Maybe tone down a  bit “this has not been previously characterized but in theoretical or numerical models”. At least dipolar interactions (see figures later on) can be observed even with the low res altimetry products and other observations prior to SWOT. 

L 20. some citations would be helpful.

L 45. Previous sentence talks of all LCEs, this sentence implies it talks of a specific one. Maybe repharse to say this will be possible to be done to LCEs present in that period of time.

L 51. Can you provide reference with an example of a reatachament observed with gridded altimetry reattachment?

L 54. Note that the vorticity shield is not really shown but rather inferred from the shape of the eddy. I am not convinced the cyclonic vorticity ring around the LCE is not observed with low res altimetry, how do you determine that eddy shielding can only be inferred from SWOT data, as claimed in the abstract?

L 55. Please provide reference defending that the difference in sizes of LCEs depends on if they are formed with and extended vs no extended Loop Current. In any case, maybe this info doesn’t matter much since nothing has been stated on why the size of the eddy would matter for the rest that is being discussed.

L57-80. I myself find it hard to tell if C1-4 where formed by eddy destabilization, given that cyclonic structures were already present surrounding the LCE0 formation, and may be precursors of those 4 cyclones associated to the “squared vortex”, and they last a very short period of time in that layout. Would be nice to see how the evolution fo the theoretical case shown in Appendix B looks in comparison as those cyclonic eddies evolve, see my general comment on that in the beginning of this review.

Another thing to point out is that, eventhough not as nicely, the low res altimetry does show that layout (see attached file). This may be not so surprising given that the cyclones that evolve from the instabilities are comparable in size to the original LCE according to the simulations.  I say this cause there are examples of LCEs that have evolved in a relatively quiet mesoscale background (Poseidon, Meunier et al. 2018; Kraken, Beron-Vera et al. 2018, see attached file)  which lasted a long time (months) without showing such strong deformations that could as clearly be attributed to eddy instabilities such as those in figure B1. Given that Poseidon was particularly large and energetic and does not seem to interact with that many other mesoscale structures present in the gulf, wouldn’t it have evolved instabilities with such  cyclones and be destroyed quicker? How comparable are the time scales in the simulation from the appearance of the cyclones and the destruction of the eddy to the lifetimes of Kraken and Poseidon?

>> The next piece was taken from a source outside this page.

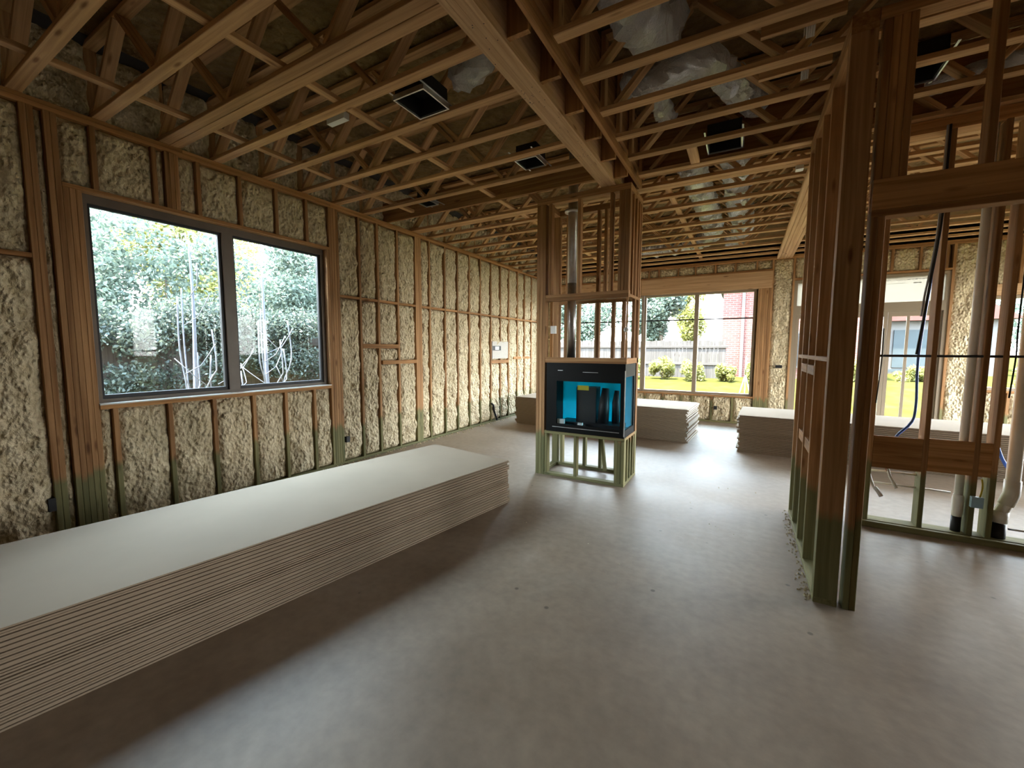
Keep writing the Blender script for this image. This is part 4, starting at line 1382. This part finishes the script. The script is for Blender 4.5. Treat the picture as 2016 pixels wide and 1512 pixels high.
# far garden
for k, (x, y, h, rx, rz, n, mat, lab) in enumerate((
        (-3.6, 20.8, 5.5, 1.35, 2.0, 7000, 'leaf_mid', 'green tree behind the far fence, left pane of the far window'),
        (-3.0, 27.2, 6.2, 1.1, 2.2, 6000, 'leaf_yellow', 'yellow green tree left of the brick house'),
        (-7.6, 21.0, 6.0, 1.9, 2.4, 7000, 'leaf_mid', 'broad green tree behind the fireplace framing in the far garden'),
        (-12.6, 21.5, 6.5, 2.0, 2.6, 7000, 'leaf_yellow', 'leafy tree at the far left corner of the garden'),
        (12.8, 31.0, 6.5, 2.6, 2.4, 6000, 'leaf_mid', 'distant tree beyond the lawn at right'),)):
    tree('garden_tree', lab, x, y, h, rx, rz, int(n * 1.3), 0.085, mat, 'trees behind the far garden', seed=k + 30)
for k, (x, y, r, h, lab) in enumerate(((-3.9, 16.6, 0.42, 0.75, 'yellow shrub at the left of the far lawn'), (-2.75, 16.7, 0.5, 0.9, 'largest yellow shrub in the left far pane'), (-1.6, 16.6, 0.48, 0.85, 'yellow shrub behind the far window mullion'),
                                       (-0.55, 16.7, 0.42, 0.75, 'yellow shrub in the right far pane'), (0.45, 16.6, 0.42, 0.8, 'yellow shrub in front of the brick house'),
                                       (3.3, 18.6, 0.7, 0.8, 'yellow shrub seen through the garden door'), (5.3, 19.6, 0.6, 0.6, 'low shrub at right seen through the garden door'), (7.6, 18.0, 0.8, 1.0, 'shrub outside the right edge window'))):
    o = empty('shrub', (x, y, 0.5), lab, 'shrub', 'shrubs on the far lawn')
    cl = [(x + random.uniform(-1, 1) * r * 0.75, y + random.uniform(-0.3, 0.3), 0.5 + h * random.uniform(0.15, 0.85), r * random.uniform(0.2, 0.45), r * 0.4, h * random.uniform(0.15, 0.35)) for _ in range(11)]
    leaves('foliage', cl, 3200, 0.042, 'leaf_yellow', o)
    tube('stem', [(x, y, 0.45), (x, y, 0.5 + h * 0.3), (x + 0.03, y, 0.5 + h * 0.6)], 0.02, 'trunk', o, 6)
# brick house
bh = empty('brick_house', (2.6, 21, -0.25), 'red brick house at the right of the far window', 'house')
multi('wall', [(-0.85, 3.6, 19.2, 26.0, -0.25, 4.6)], 'brick', bh)
mesh_obj('roof', [(-1.2, 18.8, 4.55), (3.9, 18.8, 4.55), (3.9, 26.4, 4.55), (-1.2, 26.4, 4.55), (-1.2, 22.6, 6.8), (3.9, 22.6, 6.8)],
         [(0, 1, 5, 4), (2, 3, 4, 5), (0, 4, 3), (1, 2, 5), (0, 3, 2, 1)], 'shingle', bh)
multi('downspout', [(-0.17, -0.06, 19.10, 19.2, -0.2, 4.5)], 'whitewall', bh)
wv = multi('window_frame', [(1.4, 2.5, 19.15, 19.22, 1.0, 2.4)], 'whitewall', bh)
multi('window_pane', [(1.48, 2.42, 19.14, 19.15, 1.08, 2.32)], 'dark', wv)
# house seen through the garden door
nh = empty('neighbour_house', (6.5, 27, -0.25), 'pale neighbour house with a red gable beyond the lawn', 'house')
multi('wall', [(4.6, 9.4, 25.0, 31.0, -0.25, 3.0)], 'whitewall', nh)
mesh_obj('roof', [(4.2, 24.6, 3.0), (9.8, 24.6, 3.0), (9.8, 31.4, 3.0), (4.2, 31.4, 3.0), (7.0, 24.6, 4.8), (7.0, 31.4, 4.8)],
         [(0, 1, 4), (3, 5, 2), (0, 4, 5, 3), (1, 2, 5, 4), (0, 3, 2, 1)], 'redroof', nh)
multi('garage_front', [(5.9, 7.3, 24.93, 25.0, 0.9, 2.6)], 'bluegrey', nh)
for k in range(3):
    multi('siding_board', [(5.7, 7.4, 24.90, 24.93, 0.25 + k * 0.22, 0.38 + k * 0.22)], 'bluegrey', nh)
# trellis stand in the garden
ts = empty('garden_trellis', (0.0, 13.2, -0.25), 'small metal garden stand outside the far window at right', 'stand')
for dx, dy in ((-0.3, 0), (0.3, 0), (0, 0.3)):
    tube('leg', [(0.05 + dx, 13.2 + dy, -0.25), (0.05, 13.2, 1.0)], 0.012, 'metal', ts, 8)
tube('post', [(0.05, 13.2, 0.95), (0.05, 13.2, 1.5)], 0.015, 'metal', ts, 8)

Don’t get me wrong, I would more than happy be convinced, but as of now I don’t find evidence that support the following conclusions:

1. The eddy instability process can only be inferred by SWOT, or in other words, the low res altimetry data would not be able to provide hints of it. Particularly given that the cyclones that appear are of approximately the same scales as the LCE.  At least in the eddy in question, the low res does show hints of those cyclones

2. The description of the SSH evolution of figure 1 is proof that the LCE destabilized as expected from theory. At the most I would say this particular case invites to think of this instability process.

3. The eddy did not get destroyed by its own instability because “external conditions and interactions with surrounding eddies prevent the destruction of the mode-4 LCE, leading to a complex interplay of processes.” Can you describe more clearly how you unequivocably arrive at this conclusion?  

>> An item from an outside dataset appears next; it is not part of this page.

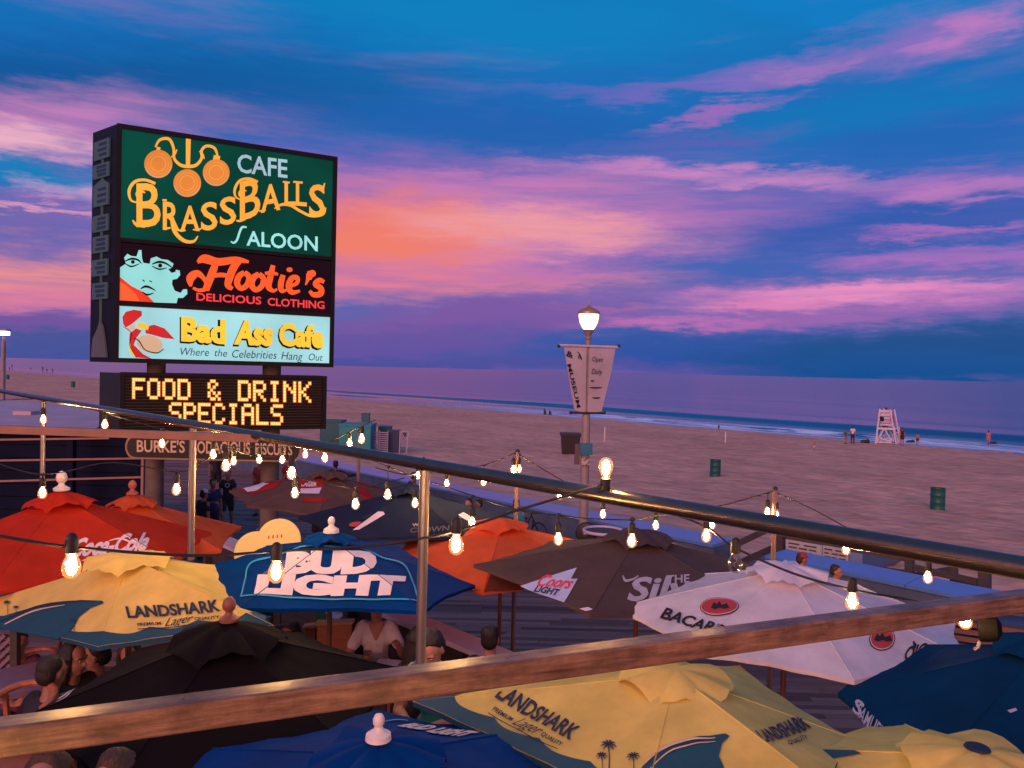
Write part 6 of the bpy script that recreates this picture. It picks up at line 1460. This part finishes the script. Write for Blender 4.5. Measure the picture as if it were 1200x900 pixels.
for k, (x, y, D) in enumerate(((24, 822, 5.2), (40, 775, 7.6), (330, 745, 8.4))):
    e = empty('chair', P(x, y, D) * 1.0, ('brown curved chair back at the lower left edge', 'orange brown chair behind the person in a dark jacket', 'dark chair between the yellow and blue umbrellas')[k], 'chair')
    q = P(x, y, D); cm = (boothm, boothm, darkboard)[k]
    p = MB(); pts = [q + Vector((.2 * math.cos(R(a_)), .2 * math.sin(R(a_)), .0 + .05 * math.sin(R(a_)))) for a_ in range(-20, 201, 20)]; p.tube(pts, .025, 8); p.build('back_rail', cm, e)
    p = MB(); p.box(q - Vector((0, .0, .42)), (.42, .40, .04)); p.build('seat', cm, e)
    for sx_, sy_ in ((1, 1), (1, -1), (-1, 1), (-1, -1)):
        a_ = q + Vector((sx_ * .17, sy_ * .16, -.43)); p = MB(); p.bar(Vector((a_.x, a_.y, PZ)), a_, .035, .035); p.build('leg', cm, e)
        if sy_ > 0: p = MB(); p.bar(a_, q + Vector((sx_ * .17, .1, 0)), .03, .03); p.build('back_post', cm, e)
# pale yellow round discs behind the blue umbrella
discm = lit('disc_pale_yellow', (232, 178, 108), .75, .5, .04, 1.0)
for (x, y, r_, D, lab) in ((327, 633, 25, 8.9, 'large round pale yellow lit disc behind the blue umbrella'), (300, 648, 25, 9.0, 'lower round pale yellow disc mostly hidden by the blue umbrella')):
    q = P(x, y, D); rr_ = r_ / F * D; e = empty('round_sign', (q.x, q.y, PZ), lab, 'round sign')
    p = MB(); p.lathe(q, [(rr_ - .01, -.03), (rr_, -.02), (rr_, .02), (rr_ - .01, .03)], 40, (.05, -1, .12)); o = p.build('disc', discm, e, smooth=True)
    p = MB(); p.bar(Vector((q.x, q.y + .06, PZ)), q + Vector((0, .06, 0)), .04, .04); p.build('stand', darkboard, e)
    if r_ == 25 and x > 310:
        for k in range(4):
            mb = MB(); c_ = P(315 + k * 5, 629.5 - k * .5, D - .06); mb.bar(c_ - Vector((0, 0, .018)), c_ + Vector((0, 0, .018)), .012, .008); mb.build('ink_mark', mat('ink_brown', (.35, .16, .06), .7), e)

# -- boardwalk people
def standing(px, pyf, label, h=1.72, z=0., **k):
    q = G(px, pyf, z); return person(label, Vector((q.x, q.y, z)), h=h, **k)
a_, inf = standing(266, 621, 'man in a black shirt with a round print and dark shorts walking', pose='walk', shirt=(.015, .015, .02), pants=(.008, .03, .025), skin=1, hair=0, yaw=15, arms=('swing_b', 'swing_f'))
M_, hq, wr, ch, HR = inf; c = MB(); pts = [M_ @ (ch + V(.055 * math.cos(R(k * 20)), -.156, .02 + .055 * math.sin(R(k * 20)))) for k in range(19)]; c.tube(pts, .012, 6, cap=False); c.build('shirt_print', pr_grey, a_)
standing(304, 604, 'man in a dark red shirt standing behind the patterned umbrella', shirt=(.16, .02, .02), pants=(.03, .02, .03), skin=1, hair=0, yaw=-10, h=1.8)
standing(248, 640, 'person in a navy blue outfit with a white stripe by the post', shirt=(.012, .03, .10), pants=(.01, .02, .07), skin=1, hair=0, yaw=40, shorts=False, h=1.75, arms=('table', 'down'))
standing(237, 655, 'person in navy with a pale lilac cap beside the rail post', shirt=(.01, .02, .06), pants=(.01, .015, .04), skin=1, hair=0, hat='white', yaw=150, shorts=False, h=1.68)
standing(253, 583, 'far person in a dark top behind the walking man', shirt=(.03, .02, .04), pants=(.02, .02, .03), skin=1, hair=0, yaw=20, h=1.7)
standing(318, 668, 'child in a dark shirt under the patterned umbrella', shirt=(.012, .02, .035), pants=(.02, .02, .03), skin=1, hair=0, yaw=-40, h=1.45, arms=('table', 'down'))
standing(372, 648, 'person in a green top sitting behind the yellow disc', shirt=(.005, .09, .07), pants=(.02, .02, .03), skin=0, hair=1, yaw=-20, h=1.6, arms=('table', 'table'))
standing(392, 606, 'dark person with arms held out behind the patterned umbrella', shirt=(.02, .015, .02), pants=(.02, .02, .03), skin=2, hair=0, yaw=180, arms=('wide', 'wide'), h=1.78, sleeve=1.2)
standing(338, 598, 'person in a red shirt behind the right sign post', shirt=(.22, .02, .02), pants=(.02, .02, .03), skin=1, hair=0, yaw=0, h=1.75)
standing(477, 622, 'person in dark blue bending near the navy umbrella', shirt=(.02, .03, .09), pants=(.02, .02, .03), skin=1, hair=0, yaw=120, h=1.72, lean=15)
standing(548, 668, 'bare shouldered dark haired person right of the navy umbrella', shirt=(.30, .12, .07), pants=(.02, .02, .03), skin=0, hair=0, yaw=-30, h=1.70, sleeve=.1, arms=('table', 'hip'))
standing(560, 664, 'second tanned person close behind the bare shouldered one', shirt=(.06, .04, .04), pants=(.02, .02, .03), skin=1, hair=0, yaw=-60, h=1.62, sleeve=.1)
standing(601, 672, 'person in a light teal shirt turned away by the bicycle', shirt=(.02, .22, .28), pants=(.05, .05, .06), skin=0, hair=1, yaw=160, h=1.74, lean=10)
def far_seat(px, py, D, label, **k):
    q = P(px, py, D); h = k.pop('h', 1.72); f = Vector((q.x, q.y, 0)); hh = q.z / 1.60 * 1.72 if q.z > .9 else h
    return person(label, f, h=max(1.2, min(2.0, q.z + .12)), **k)
far_seat(938, 657, 13.8, 'person in a red cap by the right sea wall', shirt=(.05, .05, .08), pants=(.03, .03, .04), hair=1, hat='red', skin=0, yaw=100)
far_seat(978, 671, 13.0, 'grey haired person in a red shirt by the right sea wall', shirt=(.36, .03, .03), pants=(.03, .03, .04), hair=1, skin=0, yaw=60, arms=('table', 'table'))
# -- people far down the beach
BG = 'people on the far beach'
for (x, y, hp, lab, kw) in (
    (991.5, 520, 17, 'bather in a green top bending at the water', dict(shirt=(.01, .14, .08), pants=(.3, .12, .08), lean=18, yaw=-60)),
    (999, 520, 21, 'bather in a white shirt and dark trousers at the water', dict(shirt=(.6, .6, .7), pants=(.02, .02, .05), shorts=False, yaw=150)),
    (1057, 522, 21, 'dark haired bather in a black suit right of the lifeguard chair', dict(shirt=(.03, .02, .02), pants=(.02, .02, .02), yaw=170, sleeve=.1)),
    (1075, 522, 15, 'child bather standing right of the lifeguard chair', dict(shirt=(.34, .16, .12), pants=(.03, .03, .04), yaw=180, sleeve=.1)),
    (1158, 522.5, 18, 'lone bather in a pink suit at the right', dict(shirt=(.42, .18, .2), pants=(.4, .16, .18), yaw=160, sleeve=.1)),
    (842, 505, 8, 'tiny person crouching at the water above the farther green barrel', dict(shirt=(.05, .02, .05), pants=(.03, .02, .03), lean=20)),
    (954, 527, 9, 'tiny figure in red and white on the sand left of the bathers', dict(shirt=(.4, .1, .1), pants=(.6, .5, .5), lean=10)),
    (50, 435, 6, 'tiny dark person on the far beach left of the sign', dict(shirt=(.02, .02, .04), yaw=90)), (55, 436.5, 4.5, 'tiny child beside the tiny dark person on the far beach', dict(shirt=(.03, .02, .05), yaw=60)),
    (61.5, 437, 5, 'tiny person at the right of the group on the far beach', dict(shirt=(.02, .03, .03))), (36, 434, 3.5, 'tiny figure alone on the far beach left of the group', dict(shirt=(.03, .03, .04))),
    (14, 432.5, 6, 'tiny person at the left edge of the far beach', dict(shirt=(.02, .02, .05), yaw=-60)), (11, 434.5, 4.5, 'tiny child at the left edge of the far beach', dict(shirt=(.08, .03, .05)))):
    q = ground_pt(x, y); h_ = hp / F * q.y
    person(lab, q, h=h_, group=BG, vox=.03, skin=1, hair=0, **kw)
q = ground_pt(640, 486); D = q.y; e = empty('beach_chairs', q, 'pair of dark beach chairs facing the water left of the banner post', 'chairs')
for x in (639, 645):
    p = MB(); p.prism([P(x - 2, 486, D), P(x + 1.5, 486, D), P(x + 1.2, 482.5, D), P(x - 1.6, 478 if x < 642 else 481, D)], (0, .5, 0)); p.build('chair', spk, e)
# -- bicycle leaning on the sea wall
bk = empty('bicycle', G(632, 640, 0), 'black bicycle leaning on the sea wall behind the orange umbrella', 'bicycle')
D = G(632, 648, 0).y; bm_ = mat('bike_black', (.012, .012, .014), .4)
def BP(x, y, dd=0): return P(x, y, D + dd)
wc = {}
for nm, (x, y) in dict(f=(632, 627), r=(612, 633)).items():
    c_ = BP(x, y); rw = 14.5 / F * D; p = MB(); ax_ = Vector((.55, .83, 0))
    pts = [c_ + (UX * -1 * math.cos(R(a_)) * .9 + Vector((0, 0, math.sin(R(a_))))) * rw * Vector((1, 1, 1)).length / 1.732 for a_ in range(0, 361, 15)]
    p.tube(pts, .022, 6, cap=False); o = p.build('wheel', bm_, bk, smooth='all'); p = MB()
    for a_ in range(0, 180, 30): v = (UX * -1 * math.cos(R(a_)) + Vector((0, 0, math.sin(R(a_))))) * rw * .95; p.tube([c_ - v, c_ + v], .004, 4)
    tag(p.build('spokes', galv, o), kind='stuff')
for a_, b_ in (((632, 627), (622, 601)), ((622, 604), (612, 633)), ((623, 606), (616, 612)), ((616, 610), (622, 630)), ((622, 630), (612, 633)), ((622, 630), (625, 608)), ((612, 608), (620, 608))):
    p = MB(); p.tube([BP(*a_), BP(*b_)], .018, 6); p.build('frame_tube', bm_, bk)
p = MB(); p.tube([BP(616, 599), BP(622, 601), BP(629, 602)], .016, 6); p.build('handlebar', bm_, bk)
p = MB(); p.ell(BP(613, 607), (.12, .07, .04)); p.build('saddle', bm_, bk)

4. “The westward drift is not driven by planetary Rossby wave propagation, as traditionally assumed… instead, it is a direct consequence of the dipolar interaction”. How is that so clearly determined from these images? could it be both? Note that the dipole is clearly seen in the low res altimetry (images provided in attached file), while no such dipole is present for Poseidon nor Kraken, and they also migrated westwards.  From how all of this is phrased, it seems to imply that  LCEs migrate westwards because they are in fact dipoles, and those dipoles only exist because of the evolution of the cyclones that appear due to the eddy instability. But this is certainly not always the case.

L 94. Given all the above, “The present observation confirms…. “ and “fully consistent with theoretical and numerical "vortex studies”” seem to strong statements.

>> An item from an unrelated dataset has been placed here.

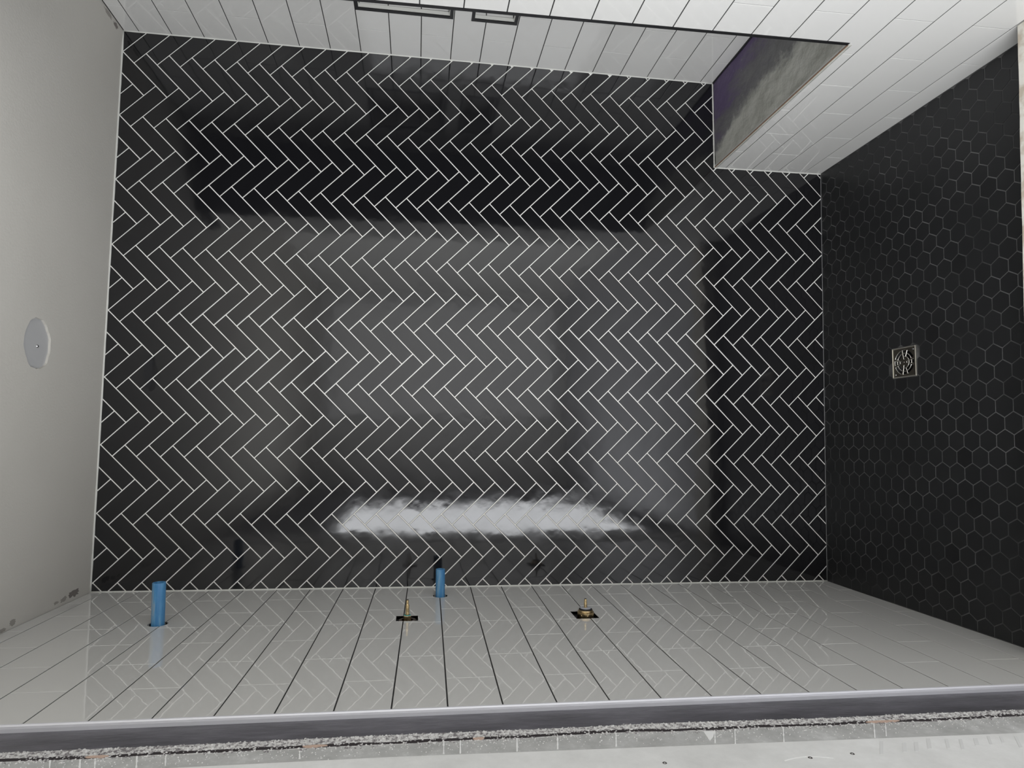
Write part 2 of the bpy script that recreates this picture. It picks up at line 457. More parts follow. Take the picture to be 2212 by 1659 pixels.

L 97. Maybe add what a vorticity shield refers to, if I understand it right it is a ring of opposite vorticity (cyclonic) surrounding the eddy.

L 100  “ unambigous evidence….” at least from the evidence provided in this study, seem too strong a statement here.

L 145  I would tone this down too,  since the eddy was still “alive” at the end of the study period. I did continue having quite an interesting evolution that can be traced by low res altimetry until at least July 2024 (see attached file).

Figure 1. Would be nice if labels for C1-C4 in panels m - r are included (merging also, maybe as C1+C2 or something like that) to better follow the sequence described in the text.

REFERENCES

Beron-Vera, F.J., Olascoaga, M.J., Wang, Y. et al. Enduring Lagrangian coherence of a Loop Current ring assessed using independent observations. Sci Rep 8, 11275 (2018). https://doi.org/10.1038/s41598-018-29582-5

Coadou-Chaventon, S., Swart, S., Novelli, G., & Speich, S. (2025). Resolving sharper fronts of the Agulhas Current Retroflection using SWOT altimetry. Geophysical Research Letters, 52, e2025GL115203. https://doi.org/10.1029/2025GL115203

Meunier, T., Pallas-Sanz, E., Tenreiro, M., Portela, E., Ochoa, J., Ruiz-Angulo, A., and Cusí, S.: The vertical structure of a Loop Current Eddy, J. Geophys. Res. C: Oceans, 123, 6070–6090, https://doi.org/10.1029/2018JC013801, 2018.

Tranchant, Y.-T., Legresy, B., Foppert, A., Pena-Molino, B., & Phillips, H. E. (2025). Swot reveals fine-scale balanced motions and dispersion properties in the Antarctic circumpolar current. Authorea Preprints.